“All Is Lost” (J.C. Chandor)

Saturday afternoon at the St. Felix in Hollywood, “All is Lost” writer-director J.C. Chandor paid tribute to his below-the-line team, who worked for nearly six months on a film with such a low budget and intense schedule “that I think some of them ended up losing money.”

Chandor and two of the film’s producers, Neal Dodson and Anna Gerb, acknowledged that there is something goofy about a $9 million production filming in  the $60 million “Titanic” tank in Baja California, but said the crew used ingenuity and hard work to overcome the low budget. Many of the workers were veterans of watery mega-epics like the “Pirates” movies and “Master and Commander,” but Gerb said they liked going back to a style of filmmaking where they started.

Accepting congratulations at the afternoon gathering were editor Pete Beaudreau; sound designer/re-recording mixer/supervising sound editor Steve Boeddeker; d.p. Frank DeMarco; production designer John P. Goldsmith; and supervising sound editor Richard Hymns.

Dodson also praised the Baja government and the people who run Baja Film Studios, who made sure the filmmakers had everything they needed: “We had the run of the 60-acre site!”

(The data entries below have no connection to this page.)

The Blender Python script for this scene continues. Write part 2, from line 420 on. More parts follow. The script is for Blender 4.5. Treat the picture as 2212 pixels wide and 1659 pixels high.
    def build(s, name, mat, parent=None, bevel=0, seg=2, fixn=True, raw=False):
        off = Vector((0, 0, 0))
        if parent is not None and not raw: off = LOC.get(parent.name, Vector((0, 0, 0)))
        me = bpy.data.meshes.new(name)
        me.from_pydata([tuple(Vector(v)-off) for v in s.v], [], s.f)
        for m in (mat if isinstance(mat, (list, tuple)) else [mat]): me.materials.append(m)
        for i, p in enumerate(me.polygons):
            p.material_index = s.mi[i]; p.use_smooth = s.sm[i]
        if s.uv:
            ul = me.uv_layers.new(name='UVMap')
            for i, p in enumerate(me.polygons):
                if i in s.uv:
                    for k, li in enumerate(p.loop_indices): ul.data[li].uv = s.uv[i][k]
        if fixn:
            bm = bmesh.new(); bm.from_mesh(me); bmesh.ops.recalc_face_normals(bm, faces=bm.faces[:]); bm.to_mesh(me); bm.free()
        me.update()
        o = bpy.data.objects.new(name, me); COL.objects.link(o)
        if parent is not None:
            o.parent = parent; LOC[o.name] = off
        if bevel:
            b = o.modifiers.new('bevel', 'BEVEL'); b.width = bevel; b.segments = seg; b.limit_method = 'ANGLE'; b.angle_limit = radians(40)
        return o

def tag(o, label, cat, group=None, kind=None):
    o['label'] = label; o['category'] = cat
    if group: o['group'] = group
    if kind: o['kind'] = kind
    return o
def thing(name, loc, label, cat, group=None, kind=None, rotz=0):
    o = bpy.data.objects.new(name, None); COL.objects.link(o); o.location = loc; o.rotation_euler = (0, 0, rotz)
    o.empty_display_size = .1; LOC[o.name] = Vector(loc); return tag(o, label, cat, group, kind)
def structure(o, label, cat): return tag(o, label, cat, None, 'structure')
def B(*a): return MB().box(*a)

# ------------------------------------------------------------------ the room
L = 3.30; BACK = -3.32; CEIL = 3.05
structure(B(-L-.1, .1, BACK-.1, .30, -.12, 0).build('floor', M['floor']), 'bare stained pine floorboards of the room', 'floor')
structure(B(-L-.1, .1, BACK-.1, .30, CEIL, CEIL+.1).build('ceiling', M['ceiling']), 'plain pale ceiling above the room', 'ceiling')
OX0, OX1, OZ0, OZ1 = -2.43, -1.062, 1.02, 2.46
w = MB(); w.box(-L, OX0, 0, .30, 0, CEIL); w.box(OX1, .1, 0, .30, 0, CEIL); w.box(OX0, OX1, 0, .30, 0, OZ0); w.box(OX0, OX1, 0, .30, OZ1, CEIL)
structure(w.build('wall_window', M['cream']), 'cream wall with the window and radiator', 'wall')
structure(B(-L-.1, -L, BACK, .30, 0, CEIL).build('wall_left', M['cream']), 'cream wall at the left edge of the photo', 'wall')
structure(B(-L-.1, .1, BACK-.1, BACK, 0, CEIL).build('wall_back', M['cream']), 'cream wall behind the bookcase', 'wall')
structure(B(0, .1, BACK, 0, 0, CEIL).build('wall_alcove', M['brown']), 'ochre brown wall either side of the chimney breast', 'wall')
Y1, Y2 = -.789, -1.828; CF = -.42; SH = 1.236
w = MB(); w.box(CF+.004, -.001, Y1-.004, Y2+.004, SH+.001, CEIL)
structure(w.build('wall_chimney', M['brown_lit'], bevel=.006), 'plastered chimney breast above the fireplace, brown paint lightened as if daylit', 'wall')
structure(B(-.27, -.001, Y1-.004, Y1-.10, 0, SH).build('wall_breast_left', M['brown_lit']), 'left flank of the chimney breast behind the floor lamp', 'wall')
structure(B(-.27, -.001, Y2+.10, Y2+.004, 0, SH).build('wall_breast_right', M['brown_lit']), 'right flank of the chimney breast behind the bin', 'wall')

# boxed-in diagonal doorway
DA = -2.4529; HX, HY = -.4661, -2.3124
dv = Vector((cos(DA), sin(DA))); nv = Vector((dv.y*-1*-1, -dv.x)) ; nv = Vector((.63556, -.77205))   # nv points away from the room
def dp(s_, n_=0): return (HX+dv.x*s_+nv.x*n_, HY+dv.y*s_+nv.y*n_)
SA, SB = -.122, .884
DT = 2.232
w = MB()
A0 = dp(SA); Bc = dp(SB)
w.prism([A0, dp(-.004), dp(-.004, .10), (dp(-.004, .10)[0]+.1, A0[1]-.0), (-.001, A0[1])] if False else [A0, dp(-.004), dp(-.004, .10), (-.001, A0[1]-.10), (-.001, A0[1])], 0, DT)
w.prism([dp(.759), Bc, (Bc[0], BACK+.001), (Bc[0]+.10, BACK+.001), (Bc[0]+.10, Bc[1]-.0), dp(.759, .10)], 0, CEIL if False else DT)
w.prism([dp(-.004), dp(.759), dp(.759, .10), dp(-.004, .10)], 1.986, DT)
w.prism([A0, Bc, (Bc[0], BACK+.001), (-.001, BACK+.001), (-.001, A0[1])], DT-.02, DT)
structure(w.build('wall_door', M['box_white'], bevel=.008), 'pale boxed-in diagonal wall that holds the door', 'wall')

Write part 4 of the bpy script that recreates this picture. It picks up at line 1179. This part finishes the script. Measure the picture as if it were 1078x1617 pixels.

Gerb described the film as “basically one long montage,” as editor Beaudreau worked with Chandor to keep the film tight but not jumpy, by showing all of Robert Redford’s movements on a 39-foot boat without scrupulously showing how he got from Point A to Point B. “A lot of what we did was eliminate ‘travel time,’ ” Beaudreau said. It was a challenge, but the work was enjoyable because he and Chandor are in sync: “Our taste is similar, our sense of pacing and our internal clocks are similar. Everything is about the performance and emotion.”